When you consider that the food at The Fat Duck may have been designed by Heston but is most often prepared by young chefs who work for the experience and no money(I really mean NO money) for extremely long hours in a very small kitchen or who do “prep” in a shed, the amazing level achieved is nothing short of miraculous and those chefs who really do the work should be applauded.
Really? I always thought that being an underling chef at The Fat Duck was a pretty good gig. I also understand that at places like that, the kitchen is actually reasonably big. The standard setup is 5 stations, with two chefs each – a senior one and a second. Those kitchens are more like high-tech assembly plants than places of food preparation.

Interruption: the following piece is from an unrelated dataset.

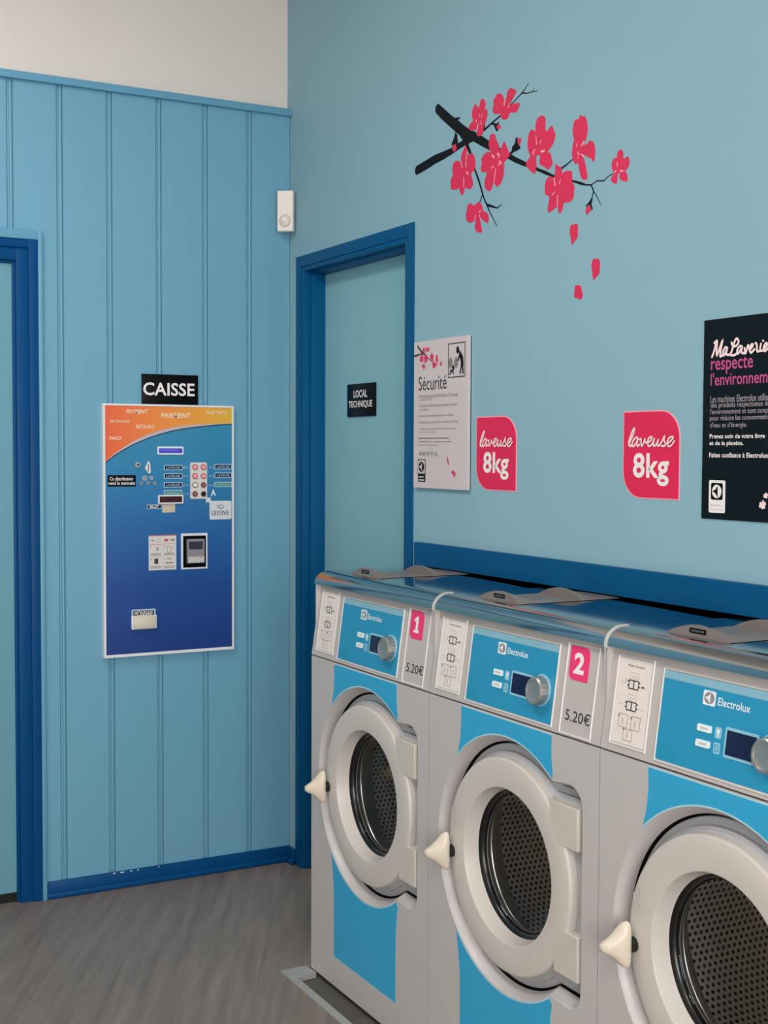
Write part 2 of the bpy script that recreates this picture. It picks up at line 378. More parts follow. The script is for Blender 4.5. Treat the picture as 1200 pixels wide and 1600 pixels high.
BLOSSOMS=[[(1.2474,2.443),(1.2556,2.4325),(1.2653,2.4303),(1.2715,2.4443),(1.2811,2.4482),(1.2923,2.4413),(1.2972,2.4299),(1.2911,2.4168),(1.3038,2.4156),(1.3071,2.4072),(1.3026,2.3894),(1.2948,2.3808),(1.2886,2.3719),(1.2856,2.3571),(1.2793,2.3515),(1.2665,2.3507),(1.2534,2.3586),(1.2597,2.3711),(1.2644,2.3839),(1.2563,2.3857),(1.2532,2.3725),(1.2369,2.3733),(1.2238,2.3743),(1.2121,2.3846),(1.2203,2.3934),(1.2366,2.4003),(1.2299,2.4105),(1.229,2.4245),(1.2361,2.4351)],[(1.3321,2.4101),(1.3382,2.4206),(1.3349,2.4315),(1.3456,2.4375),(1.3502,2.4432),(1.3625,2.4437),(1.3748,2.4391),(1.3841,2.4269),(1.3887,2.4208),(1.3883,2.4075),(1.3934,2.4131),(1.3992,2.4284),(1.4006,2.4364),(1.4109,2.4439),(1.4229,2.4436),(1.4319,2.4373),(1.4422,2.4348),(1.4409,2.4269),(1.4292,2.4164),(1.4087,2.3988),(1.4235,2.402),(1.4413,2.3996),(1.459,2.3973),(1.4591,2.3899),(1.4476,2.3776),(1.4358,2.377),(1.4149,2.3816),(1.4105,2.3743),(1.4001,2.3682),(1.385,2.3698),(1.3727,2.3775),(1.3695,2.3883),(1.3541,2.3917),(1.3417,2.3945),(1.3322,2.405)],[(1.3237,2.344),(1.3425,2.341),(1.3489,2.3287),(1.3615,2.3092),(1.3663,2.2965),(1.3755,2.2946),(1.3799,2.3038),(1.3889,2.3121),(1.3982,2.3002),(1.4105,2.281),(1.4181,2.2771),(1.4137,2.2688),(1.3988,2.2616),(1.3883,2.2561),(1.3899,2.2465),(1.3873,2.2235),(1.3754,2.2055),(1.3555,2.1988),(1.3476,2.2069),(1.3428,2.2163),(1.3352,2.2057),(1.326,2.1954),(1.315,2.1938),(1.3006,2.204),(1.294,2.2163),(1.3001,2.2341),(1.3063,2.2467),(1.284,2.2508),(1.2758,2.2592),(1.2804,2.2738),(1.2786,2.288),(1.2929,2.2973),(1.3118,2.3004),(1.3244,2.2971),(1.3147,2.3152),(1.3176,2.3351)],[(1.1995,2.34),(1.203,2.3288),(1.2048,2.3161),(1.2,2.3048),(1.2001,2.296),(1.2082,2.312),(1.2181,2.3135),(1.2346,2.3095),(1.2429,2.3),(1.2481,2.2799),(1.245,2.2649),(1.2287,2.2591),(1.2272,2.2524),(1.2356,2.2352),(1.2358,2.223),(1.2228,2.2156),(1.2061,2.2202),(1.1928,2.2243),(1.1912,2.2149),(1.183,2.2048),(1.171,2.213),(1.1641,2.2292),(1.1556,2.228),(1.1385,2.2274),(1.1212,2.234),(1.1191,2.2576),(1.131,2.2716),(1.1274,2.2866),(1.1324,2.3017),(1.1477,2.3068),(1.1665,2.3024),(1.1785,2.286),(1.1819,2.2836),(1.1731,2.3099),(1.1813,2.326),(1.1946,2.3357)],[(1.5179,2.3167),(1.5322,2.3072),(1.5332,2.328),(1.5401,2.3394),(1.5512,2.3418),(1.5651,2.3411),(1.5749,2.3302),(1.5754,2.303),(1.5851,2.2993),(1.5959,2.3066),(1.604,2.3072),(1.6124,2.292),(1.618,2.2814),(1.6128,2.2682),(1.6022,2.2561),(1.5887,2.2493),(1.586,2.245),(1.597,2.2413),(1.6041,2.224),(1.6071,2.2108),(1.5882,2.2016),(1.5701,2.2129),(1.5518,2.2228),(1.5529,2.2419),(1.5444,2.2467),(1.5361,2.2419),(1.5379,2.2189),(1.5326,2.2021),(1.5169,2.2082),(1.4937,2.2272),(1.4921,2.2373),(1.5105,2.2501),(1.5031,2.2612),(1.4971,2.282),(1.501,2.304),(1.5094,2.3152)],[(1.7209,2.3084),(1.7273,2.3024),(1.7374,2.3025),(1.7452,2.2886),(1.7493,2.2709),(1.7483,2.2605),(1.7423,2.2434),(1.7361,2.2416),(1.7261,2.2345),(1.7463,2.2335),(1.7587,2.2393),(1.7687,2.235),(1.7776,2.2226),(1.7792,2.2057),(1.777,2.191),(1.7746,2.1854),(1.7645,2.1949),(1.7494,2.2024),(1.7264,2.2145),(1.7369,2.1971),(1.7449,2.1757),(1.7503,2.1564),(1.7467,2.1487),(1.7327,2.1511),(1.7236,2.1612),(1.7169,2.1809),(1.7128,2.194),(1.7012,2.1946),(1.6933,2.2039),(1.6878,2.2236),(1.6925,2.2458),(1.6962,2.2544),(1.6894,2.2759),(1.6942,2.2934),(1.7005,2.3021),(1.7121,2.2996)],[(1.6206,2.2106),(1.6301,2.2025),(1.6449,2.1958),(1.6479,2.1812),(1.6623,2.184),(1.6781,2.1819),(1.6873,2.1786),(1.6902,2.1595),(1.6891,2.1519),(1.6983,2.141),(1.6973,2.1272),(1.695,2.1136),(1.6821,2.1064),(1.6637,2.1071),(1.6558,2.1076),(1.6508,2.0927),(1.639,2.0835),(1.6334,2.0939),(1.6319,2.1036),(1.6266,2.1029),(1.6104,2.0975),(1.5942,2.0929),(1.5886,2.1009),(1.5923,2.1195),(1.5949,2.1303),(1.5879,2.1378),(1.5768,2.1413),(1.5752,2.1576),(1.579,2.1745),(1.5899,2.1821),(1.6022,2.1823),(1.6158,2.1767),(1.6183,2.1897)],[(1.8685,2.1942),(1.8802,2.1933),(1.885,2.185),(1.8852,2.1732),(1.8922,2.1719),(1.9014,2.1745),(1.9074,2.1646),(1.9064,2.1531),(1.8974,2.1446),(1.8905,2.1429),(1.8976,2.1372),(1.9024,2.1246),(1.9014,2.1189),(1.8933,2.1174),(1.8733,2.1276),(1.8743,2.1385),(1.8695,2.1416),(1.8649,2.1387),(1.864,2.1256),(1.8606,2.118),(1.851,2.1219),(1.8413,2.1311),(1.8483,2.1417),(1.8505,2.1473),(1.8444,2.1573),(1.8441,2.1692),(1.8522,2.1796),(1.8606,2.1772),(1.8639,2.1877)],[(1.2233,2.177),(1.2431,2.1677),(1.2626,2.1732),(1.2755,2.1685),(1.2853,2.1575),(1.2871,2.1468),(1.3047,2.1389),(1.3159,2.1303),(1.3162,2.1114),(1.3083,2.11),(1.2923,2.1184),(1.2729,2.13),(1.278,2.1119),(1.2847,2.0936),(1.2815,2.088),(1.267,2.091),(1.2539,2.0963),(1.2472,2.1095),(1.2535,2.1243),(1.2405,2.1254),(1.2241,2.1226),(1.2074,2.1312),(1.2005,2.1464),(1.2054,2.1579),(1.2085,2.1715)]]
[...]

Just fell over this article. Generally good. However, if you aim to be a critic, trying to persuade the web with the quality of your senses, experience, information and education at least try to be accurate. Lewis Carroll was professor at Oxford University (UK), more precisely, Christ Church College and not Cambridge (UK).
thanks for the feedback. I have corrected the error, and am frankly a bit embarrassed about it being both a big fan of Carroll, as well as a mathematician. I hope the error did not detract too greatly from your experience of the article.